Using Gray as an indicator for Off instead of Disabled
Let me show you an example, from the settings screen on my Xiaomi Mi3 phone, running the Miui user environment:
The Recurring do not disturb time toggle button, as awkwardly as it is named, is clearly indicating with a brighter, contrasting color, that it is set to on. Meanwhile, that Do Not Disturb toggle above it registers to me as disabled: it is grayed out and faint, conform to how functionality being disabled has been indicated since the first Macintosh. Well, guess what, it is not disabled, this is what the designers of this system decided off should look like. If you tap it, it will slide to an on state like the toggle below. I have no idea what an actually disabled toggle looks like in this system.
This color scheme goes against thirty years of accepted standard in visual interaction design, and I am disturbingly seeing it more and more. As interaction designers we are turning every interface into a place where users can’t see what can actually be done, what is available: we’re just asking them to swipe left and right anywhere and hope they discover that something might happen.
This mistake is a very strong indicator a system was never tested with actual users. It’s amateurish, it is a beginner’s mistake. An off button that can be switched to on must advertise it is ready for use, and making it faint and gray does not qualify. Don’t do it.
You see this flaw crop up a lot when a company insists on both having very few brand colors, and that no other colors should be allowed in digital. I had one of those in the last year: it’s primary brand color was a form of red, and only gray and black could be used with it. They wanted us initially to use that red to indicate on or selected. User testing immediately showed what everyone already knew: a control that turns red is actually seen as being wrong or unavailable. We had to have long conversations before we could use a second color, not on that brand palette.
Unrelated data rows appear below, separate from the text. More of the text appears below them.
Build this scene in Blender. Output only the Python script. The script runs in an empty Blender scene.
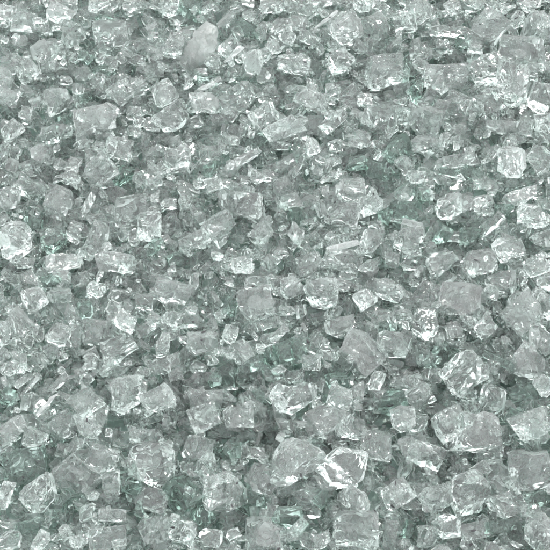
import bpy, bmesh, math, random
import numpy as np
from mathutils import Vector, Matrix, noise, kdtree

random.seed(11)
SC = bpy.context.scene
COL = SC.collection
MM = 0.001
R = math.radians

# ------------------------------------------------------------------ camera
TILT = R(33.0)            # lens leans this far from looking straight down
DIST = 1250.0             # mm, to the centre of the heap
HALF = math.atan(275.0 / DIST)
cam_d = bpy.data.cameras.new("camera")
cam = bpy.data.objects.new("camera", cam_d)
COL.objects.link(cam)
cam.location = (0, -DIST * math.sin(TILT) * MM, DIST * math.cos(TILT) * MM)
cam.rotation_euler = (TILT, 0, 0)
cam_d.angle = 2 * HALF
cam_d.clip_start = 0.02
cam_d.clip_end = 100
SC.camera = cam
CAMP = Vector((0, -DIST * math.sin(TILT), DIST * math.cos(TILT)))
CX = Vector((1, 0, 0))
CY = Vector((0, math.cos(TILT), math.sin(TILT)))
CZ = CX.cross(CY)


def bed(x, y, z=0.0):
    """where a spot of the photographed heap lies on the bed, in mm"""
    d = CX * ((x - 275) / 275 * math.tan(HALF)) + CY * ((275 - y) / 275 * math.tan(HALF)) - CZ
    t = (z - CAMP.z) / d.z
    return CAMP + d * t, t / DIST          # point, mm per photo pixel


# ------------------------------------------------------------------ materials
def new_mat(name):
    m = bpy.data.materials.new(name)
    m.use_nodes = True
    nt = m.node_tree
    nt.nodes.clear()
    return m, nt


def glass_mat(name, tint, rough, dust_haze_lo, dust_haze_hi, bump, scale, dust_haze_col=(0.80, 0.83, 0.82), crack=False, variety=0.5):
    m, nt = new_mat(name)
    N, L = nt.nodes.new, nt.links.new
    out = N("ShaderNodeOutputMaterial")
    geo = N("ShaderNodeNewGeometry")
    tc = N("ShaderNodeTexCoord")
    # tint varies a little from piece to piece
    rnd = N("ShaderNodeMapRange")
    rnd.inputs[3].default_value = 1 - variety
    rnd.inputs[4].default_value = 1 + variety
    L(geo.outputs["Random Per Island"], rnd.inputs[0])
    tin = N("ShaderNodeMix"); tin.data_type = 'RGBA'; tin.clamp_factor = False
    tin.inputs[6].default_value = (1, 1, 1, 1)
    tin.inputs[7].default_value = (*tint, 1)
    L(rnd.outputs[0], tin.inputs[0])
    gl = N("ShaderNodeBsdfGlass")
    gl.inputs["IOR"].default_value = 1.36
    gl.inputs["Roughness"].default_value = rough
    L(tin.outputs[2], gl.inputs["Color"])
    if bump > 0:            # fine relief of the fracture faces
        bp = N("ShaderNodeBump")
        bp.inputs["Distance"].default_value = bump
        if crack:
            n1 = N("ShaderNodeTexVoronoi")
        else:
            n1 = N("ShaderNodeTexNoise")
            n1.inputs["Detail"].default_value = 1
        n1.inputs["Scale"].default_value = scale
        L(tc.outputs["Object"], n1.inputs["Vector"])
        L(n1.outputs[0], bp.inputs["Height"])
        L(bp.outputs[0], gl.inputs["Normal"])
    if dust_haze_hi <= 0:
        L(gl.outputs[0], out.inputs["Surface"])
        return m
    # glass dust and bruised skin, with the veiling haze mixed into the colour
    df = N("ShaderNodeBsdfDiffuse"); df.inputs[0].default_value = (*dust_haze_col, 1)
    tr = N("ShaderNodeBsdfTranslucent"); tr.inputs[0].default_value = (*dust_haze_col, 1)
    dm = N("ShaderNodeMixShader"); dm.inputs[0].default_value = 0.45
    L(df.outputs[0], dm.inputs[1]); L(tr.outputs[0], dm.inputs[2])
    mx = N("ShaderNodeMixShader"); mx.inputs[0].default_value = dust_haze_lo
    if dust_haze_hi > dust_haze_lo:
        n2 = N("ShaderNodeTexNoise")
        n2.inputs["Scale"].default_value = scale * 0.5
        n2.inputs["Detail"].default_value = 2
        L(tc.outputs["Object"], n2.inputs["Vector"])
        mr = N("ShaderNodeMapRange")
        mr.inputs[1].default_value = 0.4; mr.inputs[2].default_value = 0.65
        mr.inputs[3].default_value = dust_haze_lo; mr.inputs[4].default_value = dust_haze_hi
        L(n2.outputs[0], mr.inputs[0])
        L(mr.outputs[0], mx.inputs[0])
    L(gl.outputs[0], mx.inputs[1]); L(dm.outputs[0], mx.inputs[2])
    L(mx.outputs[0], out.inputs["Surface"])
    return m


TINT = (0.959, 0.983, 0.974)
DEEP = (0.80, 0.872, 0.845)
M_CLEAR = glass_mat("clear_glass", TINT, 0.0, 0.06, 0.06, 0, 0, variety=0.3)  # even diffuse share stands in for veiling reflections too
M_CRACK = glass_mat("crackled_glass", TINT, 0.02, 0.09, 0.09, 0.0003, 330, crack=True, variety=0.3)
M_FROST = glass_mat("frosted_glass", TINT, 0.10, 0.14, 0.14, 0.00022, 300, variety=0.3)
M_DEEP = glass_mat("green_glass", DEEP, 0.0, 0.04, 0.04, 0, 0, variety=0.25)
M_MILK = glass_mat("milky_glass", TINT, 0.25, 0.16, 0.36, 0.0009, 260, dust_haze_col=(0.66, 0.69, 0.675))
M_GLINT = glass_mat("glint_white_glass", TINT, 0.1, 0.28, 0.28, 0.0004, 400)  # white of rim reflections put into the colour of thin splinters
M_AMBER = glass_mat("amber_glass", (0.8, 0.68, 0.35), 0.05, 0.1, 0.4, 0.0005, 300, dust_haze_col=(0.6, 0.5, 0.25))
MATS = [M_CLEAR, M_CRACK, M_FROST, M_DEEP, M_MILK, M_AMBER, M_GLINT]

# ------------------------------------------------------------------ chunk shapes
FACE_MIX = {   # share of clear, crackled, frosted faces
    'clear': (0.95, 0.04, 0.01), 'crackled': (0.58, 0.34, 0.08), 'bright': (0.45, 0.53, 0.02),
    'frosted': (0.50, 0.18, 0.32), 'deep': (1, 0, 0), 'milk': (0, 0, 1), 'amber': (1, 0, 0)}


def bis(bm, co, no):
    res = bmesh.ops.bisect_plane(bm, geom=bm.verts[:] + bm.edges[:] + bm.faces[:], dist=1e-4,
                                 plane_co=co, plane_no=no, clear_outer=True, clear_inner=False)
    eds = [e for e in res['geom_cut'] if isinstance(e, bmesh.types.BMEdge)]
    if len(eds) > 2:
        bmesh.ops.holes_fill(bm, edges=eds, sides=0)


def rdir(rs):
    while True:
        v = Vector((rs.uniform(-1, 1), rs.uniform(-1, 1), rs.uniform(-1, 1)))
        if 0.1 < v.length < 1:
            return v.normalized()


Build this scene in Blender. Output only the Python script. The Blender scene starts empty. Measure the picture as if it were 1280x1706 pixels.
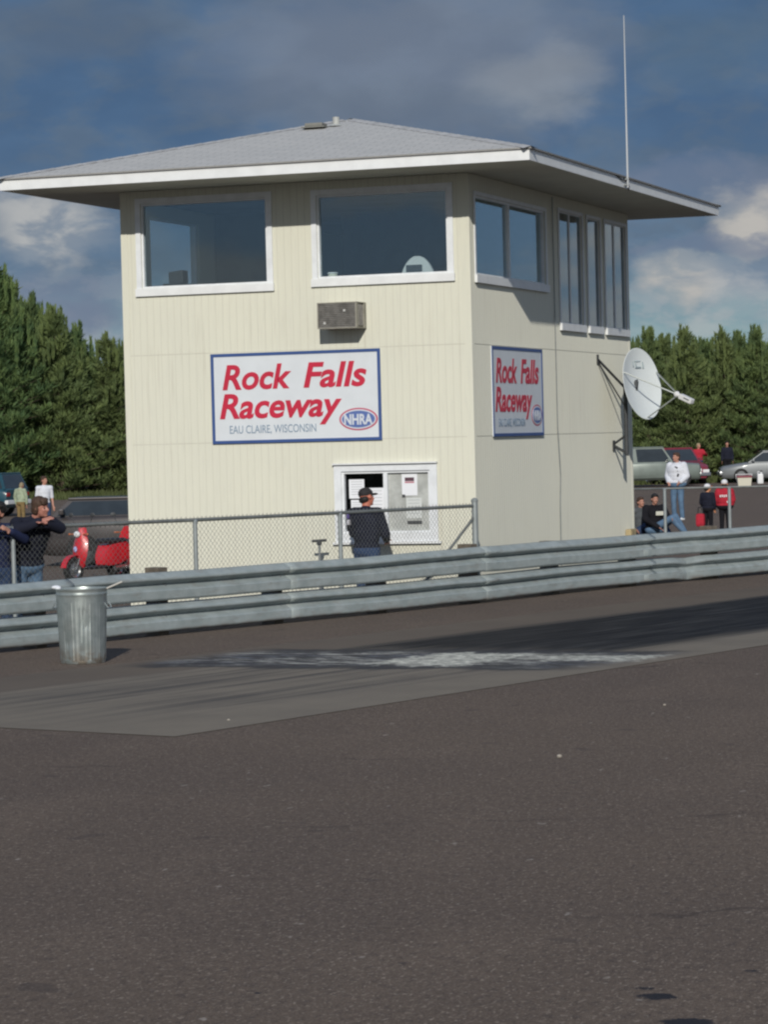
import bpy, bmesh, math, random
import numpy as np
from mathutils import Vector, Matrix
R = math.radians
scene = bpy.context.scene
COL = scene.collection
random.seed(7)

# ---------------------------------------------------------------- camera
cam_d = bpy.data.cameras.new("camera"); cam = bpy.data.objects.new("camera", cam_d); COL.objects.link(cam)
fw = Vector((-0.3294, 0.9438, -0.0257)).normalized()
r0 = Vector((0.94418, 0.32944, 0)); u0 = r0.cross(fw).normalized()
ROLL = -0.0257
rv = (r0*math.cos(ROLL) + u0*math.sin(ROLL)).normalized(); uv = (-r0*math.sin(ROLL) + u0*math.cos(ROLL)).normalized()
m = Matrix.Identity(4)
for i in range(3):
    m[i][0] = rv[i]; m[i][1] = uv[i]; m[i][2] = -fw[i]
m[0][3], m[1][3], m[2][3] = 11.2928, -36.0266, 2.1
cam.matrix_world = m
cam_d.sensor_fit = 'AUTO'; cam_d.sensor_width = 36; cam_d.lens = 4794.23/1706*36
cam_d.clip_start = 0.1; cam_d.clip_end = 6000
scene.camera = cam

# ---------------------------------------------------------------- light, sky, exposure
SUN = Vector((0.643, -2.137, 1.0)).normalized()          # towards the sun
sd = bpy.data.lights.new("sun", 'SUN'); sd.energy = 3.1; sd.angle = R(0.55); sd.color = (1.0, 0.95, 0.86)
sun = bpy.data.objects.new("sun", sd); COL.objects.link(sun)
sun.rotation_euler = SUN.to_track_quat('Z', 'Y').to_euler()
scene.view_settings.view_transform = 'Standard'; scene.view_settings.look = 'None'
scene.view_settings.exposure = 0.0; scene.view_settings.gamma = 1.0
scene.cycles.max_bounces = 6; scene.cycles.transparent_max_bounces = 24
scene.cycles.use_denoising = True
scene.render.film_transparent = False
scene.cycles.filter_width = 2.3

world = bpy.data.worlds.new("World"); scene.world = world; world.use_nodes = True
class NT:
    """tiny node-tree writer"""
    def __init__(s, nt): s.nt = nt; nt.nodes.clear()
    def n(s, t, **kw):
        nd = s.nt.nodes.new(t)
        for k, v in kw.items():
            if k.startswith('_'): setattr(nd, k[1:], v)
        return nd
    def put(s, sock, v):
        if isinstance(v, bpy.types.NodeSocket): s.nt.links.new(v, sock)
        elif v is not None:
            if hasattr(sock.default_value, '__len__'):
                if not hasattr(v, '__len__'): v = (v, v, v)
                v = tuple(v); L = len(sock.default_value)
                sock.default_value = (v + (1.0,))[:L] if len(v) < L else v[:L]
            else: sock.default_value = v
    def math(s, op, a, b=None, c=None, clamp=False):
        nd = s.nt.nodes.new('ShaderNodeMath'); nd.operation = op; nd.use_clamp = clamp
        s.put(nd.inputs[0], a)
        if b is not None: s.put(nd.inputs[1], b)
        if c is not None: s.put(nd.inputs[2], c)
        return nd.outputs[0]
    def dot(s, v, w):
        nd = s.nt.nodes.new('ShaderNodeVectorMath'); nd.operation = 'DOT_PRODUCT'; s.put(nd.inputs[0], v); s.put(nd.inputs[1], w)
        return nd.outputs['Value']
    def mix(s, fac, a, b, mode='MIX'):
        nd = s.nt.nodes.new('ShaderNodeMix'); nd.data_type = 'RGBA'; nd.blend_type = mode; nd.clamp_factor = True
        s.put(nd.inputs['Factor'], fac); s.put(nd.inputs[6], a); s.put(nd.inputs[7], b)
        return nd.outputs[2]
    def noise(s, vec, scale, detail=4, rough=0.5, dist=0.0):
        nd = s.nt.nodes.new('ShaderNodeTexNoise'); s.put(nd.inputs['Vector'], vec)
        nd.inputs['Scale'].default_value = scale; nd.inputs['Detail'].default_value = detail
        nd.inputs['Roughness'].default_value = rough; nd.inputs['Distortion'].default_value = dist
        return nd.outputs['Fac']
    def mapr(s, v, a, b, c=0.0, d=1.0, smooth=True):
        nd = s.nt.nodes.new('ShaderNodeMapRange'); nd.interpolation_type = 'SMOOTHSTEP' if smooth else 'LINEAR'; nd.clamp = True
        s.put(nd.inputs[0], v)
        for i, x in enumerate((a, b, c, d)): s.put(nd.inputs[i+1], x)
        return nd.outputs[0]
    def comb(s, x, y, z):
        nd = s.nt.nodes.new('ShaderNodeCombineXYZ')
        s.put(nd.inputs[0], x); s.put(nd.inputs[1], y); s.put(nd.inputs[2], z)
        return nd.outputs[0]
    def sep(s, v):
        nd = s.nt.nodes.new('ShaderNodeSeparateXYZ'); s.put(nd.inputs[0], v); return nd.outputs
    def coord(s, k='Object'):
        return s.nt.nodes.new('ShaderNodeTexCoord').outputs[k]
    def scl(s, v, sx, sy, sz):
        nd = s.nt.nodes.new('ShaderNodeVectorMath'); nd.operation = 'MULTIPLY'; s.put(nd.inputs[0], v); nd.inputs[1].default_value = (sx, sy, sz)
        return nd.outputs[0]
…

Placing Titles And Buttons So Close Together The Button Takes On The Title
This is a result of pushing minimalism stupid far, and it is just so confusing. And it is all over Android right now.
Example, from Citymapper, an independent app maker:
When I look at the title bar of this screen, I see a control to click to go back to the results screen. That is actually not right, Results is the title of this screen, and that left arrow is to go back to whatever you came from, if you remember what it was. But that is not my first impression, nor the whole gestalt of that title bar, to me it says ‘go back to Results and god knows what it is you are looking at here.’
This is actually not the result of an independent app maker breaking interface convention: Google, owners of the Android experience, actually meant for this arrangement. Here, a screen shot from one of their workhorse apps, GMail:
To me this title bar says: tap the arrow to go to the Compose screen. It isn’t, we are looking at the Compose screen here, and that left arrow goes to whatever.
iOS, while hideous at doing it, actually gets this right:
I see where I am right now, and I see where the arrows are, and where they will take me. Yes, it is a busy title bar, with a lot going on, but I am not left in the dark. The worst is how unnecessary Android’s confusion is; with just one tiny adjustment this could have been so much better:
That’s it. That’s all it takes: moving a label to the right and adding a single line of white pixels. Done. We know what is title and what is control and how related to each other they are (they aren’t). Ok, so the arrow still doesn’t tell you where it goes, but the back arrow on Android has been a messed-up magic mystery tour since its inception anyway.